The Peninsula Extension which created the Peninsula Subdivision of the Chesapeake and Ohio Railway (C&O) was the new railroad line on the Virginia Peninsula from Richmond to southeastern Warwick County. Its principal purpose was to provide an important new pathway for coal mined in West Virginia to reach the harbor of Hampton Roads for coastal and export shipping on collier ships.

Completed on October 16, 1881, the new double-tracked railroad and the other development visions of industrialist Collis P. Huntington resulted in a 15-year transition of the rural farm village of Newport News into a new independent city which also became home to the world's largest shipyard. The railroad, one of the later developed in Virginia, became important to many communities, opening transportation option and stimulating commerce and military operations on the Peninsula throughout the 20th century.

Over 125 years after it opened, many of the stations are gone. Spur lines have both come and gone. Also gone are the steam locomotives, save one on display at Huntington Park in Newport News, another at the Science Museum of Virginia in Richmond, and a third which was left buried in Richmond's Church Hill Tunnel.

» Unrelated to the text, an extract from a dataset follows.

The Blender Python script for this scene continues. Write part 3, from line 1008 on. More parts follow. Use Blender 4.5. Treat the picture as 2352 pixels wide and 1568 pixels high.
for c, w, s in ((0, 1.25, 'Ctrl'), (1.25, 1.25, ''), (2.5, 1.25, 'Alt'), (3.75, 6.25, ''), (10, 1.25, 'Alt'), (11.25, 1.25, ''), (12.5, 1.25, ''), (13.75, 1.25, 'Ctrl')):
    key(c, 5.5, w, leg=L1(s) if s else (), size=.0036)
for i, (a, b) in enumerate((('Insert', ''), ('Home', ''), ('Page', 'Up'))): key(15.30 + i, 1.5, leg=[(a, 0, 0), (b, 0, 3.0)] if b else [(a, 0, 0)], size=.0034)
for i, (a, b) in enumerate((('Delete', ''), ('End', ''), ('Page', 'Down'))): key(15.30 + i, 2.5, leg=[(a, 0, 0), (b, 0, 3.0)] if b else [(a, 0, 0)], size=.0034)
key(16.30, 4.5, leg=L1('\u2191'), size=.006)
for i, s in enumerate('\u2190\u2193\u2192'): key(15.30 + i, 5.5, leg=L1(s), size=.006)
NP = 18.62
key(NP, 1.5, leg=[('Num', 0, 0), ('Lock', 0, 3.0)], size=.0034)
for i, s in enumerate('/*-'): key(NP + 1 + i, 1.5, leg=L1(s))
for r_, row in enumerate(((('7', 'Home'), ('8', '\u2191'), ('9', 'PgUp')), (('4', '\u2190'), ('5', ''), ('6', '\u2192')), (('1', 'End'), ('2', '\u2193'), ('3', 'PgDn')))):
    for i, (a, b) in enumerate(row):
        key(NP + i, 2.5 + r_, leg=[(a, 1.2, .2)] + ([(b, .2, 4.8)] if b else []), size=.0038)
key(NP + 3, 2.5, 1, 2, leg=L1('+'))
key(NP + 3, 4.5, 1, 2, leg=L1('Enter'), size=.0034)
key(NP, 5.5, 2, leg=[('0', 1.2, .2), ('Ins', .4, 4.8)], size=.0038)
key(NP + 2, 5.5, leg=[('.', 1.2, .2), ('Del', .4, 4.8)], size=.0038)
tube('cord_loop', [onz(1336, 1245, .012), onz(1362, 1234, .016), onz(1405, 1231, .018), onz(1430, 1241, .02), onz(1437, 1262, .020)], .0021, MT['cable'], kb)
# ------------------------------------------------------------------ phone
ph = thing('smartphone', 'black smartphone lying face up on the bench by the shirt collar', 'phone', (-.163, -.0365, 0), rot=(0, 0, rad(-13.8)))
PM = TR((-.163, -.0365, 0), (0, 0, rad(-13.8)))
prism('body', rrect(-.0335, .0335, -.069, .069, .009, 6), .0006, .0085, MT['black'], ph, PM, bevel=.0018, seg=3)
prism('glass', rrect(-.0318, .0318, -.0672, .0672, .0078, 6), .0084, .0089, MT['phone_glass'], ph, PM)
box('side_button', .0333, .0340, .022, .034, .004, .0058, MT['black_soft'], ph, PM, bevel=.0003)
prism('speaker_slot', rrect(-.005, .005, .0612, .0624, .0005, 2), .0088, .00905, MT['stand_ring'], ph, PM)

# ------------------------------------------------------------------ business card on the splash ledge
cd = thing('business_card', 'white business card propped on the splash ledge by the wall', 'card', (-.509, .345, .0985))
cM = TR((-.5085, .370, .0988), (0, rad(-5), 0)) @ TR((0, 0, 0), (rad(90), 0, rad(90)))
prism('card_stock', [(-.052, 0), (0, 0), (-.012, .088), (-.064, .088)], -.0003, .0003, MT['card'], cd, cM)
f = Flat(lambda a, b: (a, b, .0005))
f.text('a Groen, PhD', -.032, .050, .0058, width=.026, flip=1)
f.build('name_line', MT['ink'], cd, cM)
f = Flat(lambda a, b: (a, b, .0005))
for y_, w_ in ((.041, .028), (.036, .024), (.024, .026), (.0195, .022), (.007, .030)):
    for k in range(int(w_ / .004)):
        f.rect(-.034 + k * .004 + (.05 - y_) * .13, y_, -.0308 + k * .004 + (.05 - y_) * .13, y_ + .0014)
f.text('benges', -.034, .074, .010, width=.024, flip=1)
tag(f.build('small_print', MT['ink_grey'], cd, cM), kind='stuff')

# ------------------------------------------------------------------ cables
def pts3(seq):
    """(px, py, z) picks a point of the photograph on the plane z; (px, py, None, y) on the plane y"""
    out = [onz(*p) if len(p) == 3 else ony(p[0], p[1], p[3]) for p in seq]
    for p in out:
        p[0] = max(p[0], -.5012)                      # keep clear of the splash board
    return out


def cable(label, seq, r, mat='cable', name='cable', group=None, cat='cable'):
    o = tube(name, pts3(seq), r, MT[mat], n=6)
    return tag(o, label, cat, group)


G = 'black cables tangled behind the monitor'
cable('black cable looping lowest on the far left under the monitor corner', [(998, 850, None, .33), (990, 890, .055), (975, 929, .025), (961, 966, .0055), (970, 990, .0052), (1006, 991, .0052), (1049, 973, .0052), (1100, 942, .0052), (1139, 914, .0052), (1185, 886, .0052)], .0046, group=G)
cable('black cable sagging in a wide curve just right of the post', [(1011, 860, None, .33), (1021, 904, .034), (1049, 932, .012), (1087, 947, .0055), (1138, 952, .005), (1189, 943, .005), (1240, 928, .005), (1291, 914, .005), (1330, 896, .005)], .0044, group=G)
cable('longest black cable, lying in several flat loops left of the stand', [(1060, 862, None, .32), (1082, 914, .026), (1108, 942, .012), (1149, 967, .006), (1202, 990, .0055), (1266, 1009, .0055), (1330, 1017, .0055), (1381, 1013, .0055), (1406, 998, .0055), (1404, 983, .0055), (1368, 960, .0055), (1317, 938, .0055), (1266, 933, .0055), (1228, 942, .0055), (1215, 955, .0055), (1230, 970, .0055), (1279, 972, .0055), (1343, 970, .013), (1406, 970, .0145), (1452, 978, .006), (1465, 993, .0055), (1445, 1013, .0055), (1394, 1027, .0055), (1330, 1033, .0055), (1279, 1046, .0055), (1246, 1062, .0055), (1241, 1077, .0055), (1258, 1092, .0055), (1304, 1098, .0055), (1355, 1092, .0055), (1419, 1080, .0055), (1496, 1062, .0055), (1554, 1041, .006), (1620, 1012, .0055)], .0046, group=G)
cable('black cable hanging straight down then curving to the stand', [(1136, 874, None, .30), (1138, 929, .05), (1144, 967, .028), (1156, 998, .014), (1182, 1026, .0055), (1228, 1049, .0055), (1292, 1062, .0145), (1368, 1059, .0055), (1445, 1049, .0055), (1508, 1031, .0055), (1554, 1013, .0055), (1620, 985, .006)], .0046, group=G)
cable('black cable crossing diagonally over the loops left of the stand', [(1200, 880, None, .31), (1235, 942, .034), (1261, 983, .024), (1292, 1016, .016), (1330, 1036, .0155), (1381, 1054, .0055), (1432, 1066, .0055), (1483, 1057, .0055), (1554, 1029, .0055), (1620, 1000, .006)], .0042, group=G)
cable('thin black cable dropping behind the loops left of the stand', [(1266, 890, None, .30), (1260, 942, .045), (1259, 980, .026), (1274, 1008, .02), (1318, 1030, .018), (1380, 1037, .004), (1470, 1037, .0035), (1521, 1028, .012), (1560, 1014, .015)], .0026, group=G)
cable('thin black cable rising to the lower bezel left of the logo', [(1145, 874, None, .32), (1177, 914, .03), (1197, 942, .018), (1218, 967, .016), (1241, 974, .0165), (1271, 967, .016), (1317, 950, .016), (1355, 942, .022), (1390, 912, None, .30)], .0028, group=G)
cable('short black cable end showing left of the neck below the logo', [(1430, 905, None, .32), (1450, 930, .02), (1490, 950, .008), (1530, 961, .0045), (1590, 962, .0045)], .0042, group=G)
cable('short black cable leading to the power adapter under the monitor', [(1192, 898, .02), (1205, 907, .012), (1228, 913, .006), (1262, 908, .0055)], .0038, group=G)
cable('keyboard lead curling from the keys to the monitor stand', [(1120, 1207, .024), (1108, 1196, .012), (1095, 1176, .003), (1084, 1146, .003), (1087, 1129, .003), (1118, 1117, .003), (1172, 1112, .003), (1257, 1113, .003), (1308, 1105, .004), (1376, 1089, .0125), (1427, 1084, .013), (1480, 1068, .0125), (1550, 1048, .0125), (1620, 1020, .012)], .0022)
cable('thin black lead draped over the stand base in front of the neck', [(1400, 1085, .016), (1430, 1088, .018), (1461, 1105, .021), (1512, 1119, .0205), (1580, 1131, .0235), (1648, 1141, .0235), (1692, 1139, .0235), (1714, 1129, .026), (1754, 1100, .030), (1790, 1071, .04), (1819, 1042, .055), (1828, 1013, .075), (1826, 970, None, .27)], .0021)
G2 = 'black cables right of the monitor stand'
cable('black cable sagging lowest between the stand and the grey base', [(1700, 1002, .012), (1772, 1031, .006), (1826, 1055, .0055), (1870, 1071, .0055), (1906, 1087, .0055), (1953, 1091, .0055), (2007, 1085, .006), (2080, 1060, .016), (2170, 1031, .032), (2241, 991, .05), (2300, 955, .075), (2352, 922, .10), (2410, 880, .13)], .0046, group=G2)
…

Despite the changes, in the early 21st century, the rails of the Peninsula Subdivision continue to form an important link for Amtrak service from Williamsburg and Newport News, and bring the circus to town each year. High quality bituminous coal was the motivation for originally building the line, and current owner CSX Transportation continues day and night to deliver massive amounts of it to be loaded onto ships destined for points worldwide.